On the other hand below the surface, so much of what was once mine, was incinerated in the firestorm: my own sense (the illusion, actually) that I'm somehow larger than life, is burned up and reduced to soot (either you and I are all  larger than life, or none of us are); my resistance to living Life every second of every day, and my propensity to veg out, suffered third degree burns; my false notion of the importance of things and of amassing possessions, is reduced to a pile of rubble (when I return, I'm committed to getting rid of at least 50% of everything I own - if not more); oh, and one other thing: my alter-ego, smart aleck, is MIA presumed dead.
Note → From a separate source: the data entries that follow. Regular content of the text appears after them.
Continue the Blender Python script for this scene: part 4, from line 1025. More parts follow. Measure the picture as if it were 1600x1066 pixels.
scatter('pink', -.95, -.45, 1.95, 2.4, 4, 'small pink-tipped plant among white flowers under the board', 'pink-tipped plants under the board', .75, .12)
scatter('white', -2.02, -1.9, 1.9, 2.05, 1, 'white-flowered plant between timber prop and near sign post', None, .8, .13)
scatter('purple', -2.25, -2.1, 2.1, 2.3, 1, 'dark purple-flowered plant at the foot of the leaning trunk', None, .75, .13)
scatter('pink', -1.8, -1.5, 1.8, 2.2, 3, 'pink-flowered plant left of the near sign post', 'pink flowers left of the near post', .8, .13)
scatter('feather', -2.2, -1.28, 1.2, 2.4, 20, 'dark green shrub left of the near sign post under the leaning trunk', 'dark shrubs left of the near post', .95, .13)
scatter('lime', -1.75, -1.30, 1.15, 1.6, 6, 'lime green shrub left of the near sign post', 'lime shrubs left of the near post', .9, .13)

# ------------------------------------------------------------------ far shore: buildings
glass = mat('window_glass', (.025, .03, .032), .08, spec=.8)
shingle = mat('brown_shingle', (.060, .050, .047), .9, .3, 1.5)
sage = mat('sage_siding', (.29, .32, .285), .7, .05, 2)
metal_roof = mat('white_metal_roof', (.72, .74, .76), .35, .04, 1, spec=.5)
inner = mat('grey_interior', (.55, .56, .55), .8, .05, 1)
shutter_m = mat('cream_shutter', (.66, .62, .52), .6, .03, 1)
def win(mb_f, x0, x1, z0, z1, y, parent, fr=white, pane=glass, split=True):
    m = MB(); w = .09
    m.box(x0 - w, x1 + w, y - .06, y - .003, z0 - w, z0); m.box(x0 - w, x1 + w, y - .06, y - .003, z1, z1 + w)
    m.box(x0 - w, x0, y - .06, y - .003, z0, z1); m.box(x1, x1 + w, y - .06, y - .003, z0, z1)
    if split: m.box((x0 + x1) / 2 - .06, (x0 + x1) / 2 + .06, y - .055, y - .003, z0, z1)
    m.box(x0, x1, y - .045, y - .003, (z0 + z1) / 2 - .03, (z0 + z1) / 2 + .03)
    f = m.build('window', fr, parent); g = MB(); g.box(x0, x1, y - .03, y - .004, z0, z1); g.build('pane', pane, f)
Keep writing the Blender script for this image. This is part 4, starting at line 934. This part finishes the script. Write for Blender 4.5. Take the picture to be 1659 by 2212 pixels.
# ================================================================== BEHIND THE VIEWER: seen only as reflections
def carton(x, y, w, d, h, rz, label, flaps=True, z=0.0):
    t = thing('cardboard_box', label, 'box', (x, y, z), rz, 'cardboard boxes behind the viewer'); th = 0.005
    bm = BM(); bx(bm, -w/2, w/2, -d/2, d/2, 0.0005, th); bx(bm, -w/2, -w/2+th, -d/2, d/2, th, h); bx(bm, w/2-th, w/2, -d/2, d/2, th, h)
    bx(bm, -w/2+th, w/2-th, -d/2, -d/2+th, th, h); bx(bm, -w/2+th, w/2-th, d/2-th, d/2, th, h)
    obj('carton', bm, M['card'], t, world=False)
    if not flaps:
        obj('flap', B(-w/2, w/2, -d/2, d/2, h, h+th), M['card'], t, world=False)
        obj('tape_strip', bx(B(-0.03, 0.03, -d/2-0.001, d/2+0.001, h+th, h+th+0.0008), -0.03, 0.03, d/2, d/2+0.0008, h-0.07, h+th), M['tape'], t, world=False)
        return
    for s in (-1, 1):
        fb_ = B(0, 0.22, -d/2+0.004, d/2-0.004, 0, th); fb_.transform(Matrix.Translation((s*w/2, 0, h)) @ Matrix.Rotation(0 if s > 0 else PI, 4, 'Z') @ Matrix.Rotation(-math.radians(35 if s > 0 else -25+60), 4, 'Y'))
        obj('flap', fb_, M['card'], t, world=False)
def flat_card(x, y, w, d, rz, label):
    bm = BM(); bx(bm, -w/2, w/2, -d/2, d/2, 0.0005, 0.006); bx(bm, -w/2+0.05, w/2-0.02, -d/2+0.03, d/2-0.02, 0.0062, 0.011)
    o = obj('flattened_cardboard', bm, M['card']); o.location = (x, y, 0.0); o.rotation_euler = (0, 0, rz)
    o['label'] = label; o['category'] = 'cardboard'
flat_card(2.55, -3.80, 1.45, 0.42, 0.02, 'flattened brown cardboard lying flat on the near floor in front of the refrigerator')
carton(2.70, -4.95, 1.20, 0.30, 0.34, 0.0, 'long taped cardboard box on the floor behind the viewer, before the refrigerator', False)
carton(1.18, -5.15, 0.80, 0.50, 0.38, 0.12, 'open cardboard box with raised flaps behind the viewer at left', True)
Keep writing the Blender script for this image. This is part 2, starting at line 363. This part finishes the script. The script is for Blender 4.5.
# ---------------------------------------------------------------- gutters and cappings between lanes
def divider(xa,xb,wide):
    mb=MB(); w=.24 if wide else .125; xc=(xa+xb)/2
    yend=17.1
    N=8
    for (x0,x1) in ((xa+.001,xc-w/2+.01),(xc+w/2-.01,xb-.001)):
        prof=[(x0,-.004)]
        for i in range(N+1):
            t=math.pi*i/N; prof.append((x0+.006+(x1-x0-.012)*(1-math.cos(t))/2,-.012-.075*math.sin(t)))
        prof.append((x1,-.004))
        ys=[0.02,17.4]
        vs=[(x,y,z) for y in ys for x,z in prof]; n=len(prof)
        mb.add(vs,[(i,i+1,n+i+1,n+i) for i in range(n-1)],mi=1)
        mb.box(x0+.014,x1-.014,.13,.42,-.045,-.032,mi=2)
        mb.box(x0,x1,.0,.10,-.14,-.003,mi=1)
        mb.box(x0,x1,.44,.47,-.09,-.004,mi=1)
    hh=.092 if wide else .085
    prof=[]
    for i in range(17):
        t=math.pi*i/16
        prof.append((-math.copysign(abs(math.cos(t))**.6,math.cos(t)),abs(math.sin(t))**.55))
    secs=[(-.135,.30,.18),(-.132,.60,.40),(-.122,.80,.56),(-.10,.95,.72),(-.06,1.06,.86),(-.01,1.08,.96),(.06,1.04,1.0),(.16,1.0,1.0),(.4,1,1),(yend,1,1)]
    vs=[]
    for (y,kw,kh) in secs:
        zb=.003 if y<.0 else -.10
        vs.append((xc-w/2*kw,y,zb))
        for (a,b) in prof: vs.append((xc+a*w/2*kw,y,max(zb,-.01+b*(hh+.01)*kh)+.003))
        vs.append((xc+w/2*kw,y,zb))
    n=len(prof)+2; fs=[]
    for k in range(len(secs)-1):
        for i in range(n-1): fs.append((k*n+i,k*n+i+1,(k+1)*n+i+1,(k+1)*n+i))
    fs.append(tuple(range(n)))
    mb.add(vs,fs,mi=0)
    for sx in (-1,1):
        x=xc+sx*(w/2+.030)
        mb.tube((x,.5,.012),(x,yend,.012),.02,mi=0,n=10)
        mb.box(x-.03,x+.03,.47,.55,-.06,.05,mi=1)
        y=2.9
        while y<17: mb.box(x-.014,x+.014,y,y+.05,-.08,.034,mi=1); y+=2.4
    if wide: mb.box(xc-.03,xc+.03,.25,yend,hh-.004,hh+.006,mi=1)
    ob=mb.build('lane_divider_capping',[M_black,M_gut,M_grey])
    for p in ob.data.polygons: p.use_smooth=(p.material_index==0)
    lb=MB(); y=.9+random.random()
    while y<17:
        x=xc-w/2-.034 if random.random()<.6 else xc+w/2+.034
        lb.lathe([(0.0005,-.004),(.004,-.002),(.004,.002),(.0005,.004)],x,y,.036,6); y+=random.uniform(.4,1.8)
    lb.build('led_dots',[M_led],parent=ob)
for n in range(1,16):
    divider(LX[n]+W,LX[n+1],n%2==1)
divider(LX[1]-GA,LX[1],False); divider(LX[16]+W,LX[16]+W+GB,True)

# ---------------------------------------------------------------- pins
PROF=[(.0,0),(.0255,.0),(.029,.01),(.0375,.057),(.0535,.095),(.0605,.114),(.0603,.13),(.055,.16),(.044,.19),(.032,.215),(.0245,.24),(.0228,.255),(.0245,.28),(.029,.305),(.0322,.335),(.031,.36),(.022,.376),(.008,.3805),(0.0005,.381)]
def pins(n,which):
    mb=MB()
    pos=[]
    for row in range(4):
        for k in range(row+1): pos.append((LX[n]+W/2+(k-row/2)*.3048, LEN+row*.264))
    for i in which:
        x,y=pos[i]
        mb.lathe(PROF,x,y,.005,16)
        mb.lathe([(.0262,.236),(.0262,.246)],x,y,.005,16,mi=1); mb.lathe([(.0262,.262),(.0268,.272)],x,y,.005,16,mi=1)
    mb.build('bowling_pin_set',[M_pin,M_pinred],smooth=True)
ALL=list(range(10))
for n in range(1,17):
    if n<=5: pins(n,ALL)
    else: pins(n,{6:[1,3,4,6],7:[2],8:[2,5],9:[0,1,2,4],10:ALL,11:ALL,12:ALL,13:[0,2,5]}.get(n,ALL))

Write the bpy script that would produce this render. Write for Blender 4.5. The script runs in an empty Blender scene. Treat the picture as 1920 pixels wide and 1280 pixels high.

I'm not going to end this by trying to tie it all up in a nice ribbon with a pretty bow. I'm not going to insult people by trivializing the almost incomprehensible suffering this incident caused North Bay denizens, by coming up with something clever to say. This is no Disney  feel-good movie. Yes fresh green sprouts will pop up in charred black areas soon after the inevitable rains come, and new baby Bambis  and Thumpers  will return. But for now there's no romance in the outcome, no happy ending.

If anything, it's a wake up call. If you let it, it'll wake you up to how we treat ourselves, how we treat each other, how we treat our planet. You can be an ostrich and put your head in the sand. Or you can hold it high. Get out-here. Take a good look around you. We live here. This is our home. There's nowhere better for us to go.